› Por Isabelle Rimbaud
Yo lo he visto aquí, cuando por última vez vino a nuestra casa. Inolvidables días, vigilias y noches que no volverán jamás, jamás, jamás.
Yo sostuve su cuerpo delicado. Yo llevé en mis brazos ese cuerpo sufrido y desfalleciente. Yo guié sus salidas, vigilé cada uno de sus pasos; yo lo conduje y acompañé a todos los lados que deseó; yo lo ayudé siempre a entrar, a subir, a descender; yo aparté de su único pie la trampa y el obstáculo.
Yo preparé su asiento, su cama y su mesa. Bocado a bocado, le he hecho comer y en sus labios vertí copas de bebida para apagar su sed.
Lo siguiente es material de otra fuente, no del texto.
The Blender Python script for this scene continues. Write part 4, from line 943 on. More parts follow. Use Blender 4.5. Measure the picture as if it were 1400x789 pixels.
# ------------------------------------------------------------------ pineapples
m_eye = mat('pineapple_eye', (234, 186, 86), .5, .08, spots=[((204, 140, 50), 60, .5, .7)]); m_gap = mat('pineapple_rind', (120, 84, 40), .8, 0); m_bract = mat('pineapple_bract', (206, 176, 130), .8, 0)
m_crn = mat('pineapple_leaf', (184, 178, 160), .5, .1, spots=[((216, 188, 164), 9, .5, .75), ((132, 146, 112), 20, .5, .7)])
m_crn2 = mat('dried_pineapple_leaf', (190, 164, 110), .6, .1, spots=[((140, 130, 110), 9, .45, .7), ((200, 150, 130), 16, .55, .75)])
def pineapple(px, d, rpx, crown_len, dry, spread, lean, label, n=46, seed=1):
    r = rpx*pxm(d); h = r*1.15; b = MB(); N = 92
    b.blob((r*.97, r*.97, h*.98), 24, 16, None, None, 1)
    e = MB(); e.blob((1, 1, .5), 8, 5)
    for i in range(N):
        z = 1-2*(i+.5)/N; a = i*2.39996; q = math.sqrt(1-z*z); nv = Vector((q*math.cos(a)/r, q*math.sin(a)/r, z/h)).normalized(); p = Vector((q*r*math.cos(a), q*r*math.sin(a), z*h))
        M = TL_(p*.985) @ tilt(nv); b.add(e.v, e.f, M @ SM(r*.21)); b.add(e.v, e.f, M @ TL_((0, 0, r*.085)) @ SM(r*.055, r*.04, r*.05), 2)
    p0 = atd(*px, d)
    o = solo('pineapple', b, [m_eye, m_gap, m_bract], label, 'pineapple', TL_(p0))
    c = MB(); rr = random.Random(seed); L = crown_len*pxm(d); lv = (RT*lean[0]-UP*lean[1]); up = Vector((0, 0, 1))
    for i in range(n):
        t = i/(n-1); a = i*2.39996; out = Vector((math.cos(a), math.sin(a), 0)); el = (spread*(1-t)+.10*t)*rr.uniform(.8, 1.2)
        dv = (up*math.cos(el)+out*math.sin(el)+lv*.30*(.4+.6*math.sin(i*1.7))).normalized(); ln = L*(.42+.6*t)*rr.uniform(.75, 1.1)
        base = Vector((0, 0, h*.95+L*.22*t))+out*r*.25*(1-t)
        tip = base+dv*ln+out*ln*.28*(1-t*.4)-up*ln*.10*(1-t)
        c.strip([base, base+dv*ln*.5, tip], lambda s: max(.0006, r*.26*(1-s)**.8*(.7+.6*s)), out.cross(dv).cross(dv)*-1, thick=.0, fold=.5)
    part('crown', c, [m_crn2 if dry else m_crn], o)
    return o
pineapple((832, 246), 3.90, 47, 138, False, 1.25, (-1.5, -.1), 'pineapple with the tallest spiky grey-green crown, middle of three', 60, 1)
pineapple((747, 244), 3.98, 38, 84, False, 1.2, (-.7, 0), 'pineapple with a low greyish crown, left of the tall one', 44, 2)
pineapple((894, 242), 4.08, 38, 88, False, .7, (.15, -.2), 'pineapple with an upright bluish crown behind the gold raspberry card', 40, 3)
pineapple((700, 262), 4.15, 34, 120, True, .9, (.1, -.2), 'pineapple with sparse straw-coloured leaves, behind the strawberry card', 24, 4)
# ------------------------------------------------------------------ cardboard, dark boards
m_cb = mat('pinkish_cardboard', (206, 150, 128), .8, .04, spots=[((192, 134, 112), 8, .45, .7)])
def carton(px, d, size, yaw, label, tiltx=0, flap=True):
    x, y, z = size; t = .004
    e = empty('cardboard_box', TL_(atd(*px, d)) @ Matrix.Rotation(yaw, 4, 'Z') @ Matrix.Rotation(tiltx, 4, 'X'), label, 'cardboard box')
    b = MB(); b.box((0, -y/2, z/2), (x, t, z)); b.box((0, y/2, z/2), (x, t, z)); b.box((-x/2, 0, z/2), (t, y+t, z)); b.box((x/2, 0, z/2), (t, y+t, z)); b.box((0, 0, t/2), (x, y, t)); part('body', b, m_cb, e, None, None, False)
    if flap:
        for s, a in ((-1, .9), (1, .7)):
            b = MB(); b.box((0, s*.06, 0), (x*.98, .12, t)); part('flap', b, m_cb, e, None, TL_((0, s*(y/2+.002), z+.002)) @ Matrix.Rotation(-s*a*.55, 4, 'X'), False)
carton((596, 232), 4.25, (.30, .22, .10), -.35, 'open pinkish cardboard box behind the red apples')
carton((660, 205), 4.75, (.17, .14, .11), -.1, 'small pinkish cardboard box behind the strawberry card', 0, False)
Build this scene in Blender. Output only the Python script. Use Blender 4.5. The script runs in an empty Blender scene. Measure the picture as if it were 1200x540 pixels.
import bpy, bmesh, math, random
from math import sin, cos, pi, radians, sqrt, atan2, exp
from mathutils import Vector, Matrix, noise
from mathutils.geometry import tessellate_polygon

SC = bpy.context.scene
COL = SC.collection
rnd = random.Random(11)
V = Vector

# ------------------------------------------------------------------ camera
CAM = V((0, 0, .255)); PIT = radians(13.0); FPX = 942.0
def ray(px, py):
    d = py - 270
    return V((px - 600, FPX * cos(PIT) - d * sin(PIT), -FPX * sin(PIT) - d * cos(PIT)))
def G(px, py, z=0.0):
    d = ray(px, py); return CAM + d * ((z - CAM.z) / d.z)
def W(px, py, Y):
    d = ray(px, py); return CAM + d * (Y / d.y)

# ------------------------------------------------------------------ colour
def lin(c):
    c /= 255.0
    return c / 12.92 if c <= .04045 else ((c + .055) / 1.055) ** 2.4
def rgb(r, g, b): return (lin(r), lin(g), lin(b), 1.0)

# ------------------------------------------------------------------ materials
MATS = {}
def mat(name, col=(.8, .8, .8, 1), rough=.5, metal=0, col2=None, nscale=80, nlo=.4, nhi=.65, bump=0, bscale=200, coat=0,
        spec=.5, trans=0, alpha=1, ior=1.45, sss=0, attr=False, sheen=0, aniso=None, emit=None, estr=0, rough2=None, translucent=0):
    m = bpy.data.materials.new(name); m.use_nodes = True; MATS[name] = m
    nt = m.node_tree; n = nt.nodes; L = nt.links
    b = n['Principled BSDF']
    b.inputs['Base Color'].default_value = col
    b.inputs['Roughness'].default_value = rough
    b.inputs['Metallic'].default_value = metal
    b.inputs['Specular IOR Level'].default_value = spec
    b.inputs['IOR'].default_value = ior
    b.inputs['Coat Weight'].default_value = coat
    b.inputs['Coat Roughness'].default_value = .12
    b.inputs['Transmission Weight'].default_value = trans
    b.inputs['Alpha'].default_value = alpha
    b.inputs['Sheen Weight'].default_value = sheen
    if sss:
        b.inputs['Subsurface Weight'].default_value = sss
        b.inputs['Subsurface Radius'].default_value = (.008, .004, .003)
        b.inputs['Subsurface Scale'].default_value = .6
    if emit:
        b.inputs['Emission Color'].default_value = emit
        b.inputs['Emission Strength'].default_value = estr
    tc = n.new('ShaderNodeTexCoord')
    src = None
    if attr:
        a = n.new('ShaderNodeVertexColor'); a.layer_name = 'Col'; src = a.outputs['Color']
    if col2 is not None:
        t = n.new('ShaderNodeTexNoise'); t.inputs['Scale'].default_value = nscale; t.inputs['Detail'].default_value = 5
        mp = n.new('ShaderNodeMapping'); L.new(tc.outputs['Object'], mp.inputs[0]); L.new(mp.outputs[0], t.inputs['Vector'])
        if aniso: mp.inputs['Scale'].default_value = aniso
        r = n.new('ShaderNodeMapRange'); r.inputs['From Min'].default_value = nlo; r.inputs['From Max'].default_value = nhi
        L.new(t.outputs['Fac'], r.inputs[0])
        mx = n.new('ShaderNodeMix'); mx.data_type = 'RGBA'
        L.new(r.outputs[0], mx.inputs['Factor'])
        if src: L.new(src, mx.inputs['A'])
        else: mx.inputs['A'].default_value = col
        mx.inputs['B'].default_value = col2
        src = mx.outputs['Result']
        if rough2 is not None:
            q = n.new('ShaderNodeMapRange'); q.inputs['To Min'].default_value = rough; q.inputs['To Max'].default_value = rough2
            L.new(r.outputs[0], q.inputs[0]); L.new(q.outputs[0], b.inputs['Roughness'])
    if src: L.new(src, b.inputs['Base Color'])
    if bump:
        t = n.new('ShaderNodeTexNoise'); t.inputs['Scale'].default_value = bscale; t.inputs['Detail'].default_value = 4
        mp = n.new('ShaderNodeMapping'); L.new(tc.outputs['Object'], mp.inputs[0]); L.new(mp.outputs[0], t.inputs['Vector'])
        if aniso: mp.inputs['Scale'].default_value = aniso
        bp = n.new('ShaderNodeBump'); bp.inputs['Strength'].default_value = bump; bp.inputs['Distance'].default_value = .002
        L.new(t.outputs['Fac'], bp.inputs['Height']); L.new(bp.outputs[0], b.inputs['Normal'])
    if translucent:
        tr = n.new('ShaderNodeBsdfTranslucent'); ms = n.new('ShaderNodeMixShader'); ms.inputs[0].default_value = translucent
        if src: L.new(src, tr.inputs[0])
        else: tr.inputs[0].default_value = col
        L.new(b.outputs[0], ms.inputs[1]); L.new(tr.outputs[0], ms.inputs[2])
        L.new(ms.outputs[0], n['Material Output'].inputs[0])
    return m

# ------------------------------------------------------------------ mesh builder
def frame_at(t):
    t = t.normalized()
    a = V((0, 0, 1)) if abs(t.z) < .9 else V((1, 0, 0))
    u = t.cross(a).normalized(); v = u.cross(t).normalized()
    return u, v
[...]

Yo seguí atentamente el paso de las horas y los minutos. Al instante preciso, cada una de las pócimas recetadas le fue por mí ofrecida: ¡cuántas veces por día! Me dediqué días enteros a intentar distraerlo de sus pensamientos, de sus penas. Pasé las noches a la cabecera de su cama. Hubiera querido adormecerlo haciendo música pero la música habría llorado siempre.
El me pedía que fuera en plena noche en busca de la adormidera calmante, y yo iba allí. Tenía miedo, sola, lejos de él. En las tinieblas, me apresuraba; después preparaba los brebajes. Y las vigilias recomenzaban y duraban hasta la mañana; y cuando él se dormía, yo me quedaba cerca para observarlo, amarlo, rezar y llorar. Si me marchaba al alba, sin hacer ruido, él despertaba enseguida y su voz, su querida voz, me llamaba. Y yo acudía inmediatamente, feliz de poder servirle todavía más.
¡Cuántas veces, durante las mañanas, cuando él al fin conciliaba algún sosiego, me quedé horas, la oreja pegada contra su puerta, acechando su llamado, su respiración!
No fueron sino mis manos las que lo han cuidado, tocado, vestido, ayudado a sufrir. Jamás madre alguna ha podido experimentar soledad más viva por su hijo enfermo... El me hablaba del país que acababa de abandonar, me contaba de sus trabajos. Lo acosaban miles de recuerdos tanto del pasado como de la felicidad perdida; y las lágrimas le corrían, amargas, abundantes.
Yo trataba de calmar su dolor; era en vano: bien sabía que nunca más la vida le sonreiría. Impotente para consolarlo, muda, ante sus lágrimas que no cesaban de correr, veía cómo sus mejillas iban hundiéndose, cada día más, mientras su admirable rostro se demarcaba.
A menudo me preguntaba en lugar de quién –él tan bueno, tan caritativo, tan recto– podía soportar todos esos males atroces. Yo no sabía qué responderle. Tenía –y aún tengo– miedo de que fuera en mi propio lugar. ¡Desgracia!
Yo lo ayudé a morir y él, antes de abandonarme, quiso enseñarme la verdadera felicidad de la vida.
El, muriendo, me ayudó a vivir.
Más allá de los mares, en las montañas de la Etiopía, bajo el sol tórrido, donde el viento ardiente reseca los huesos y altera las médulas, cuántos agotamientos ha soportado. Ningún europeo intentó jamás, antes de él, realizar los trabajos a los cuales se sometió. Cuántos esfuerzos incesantes. Cuántas marchas.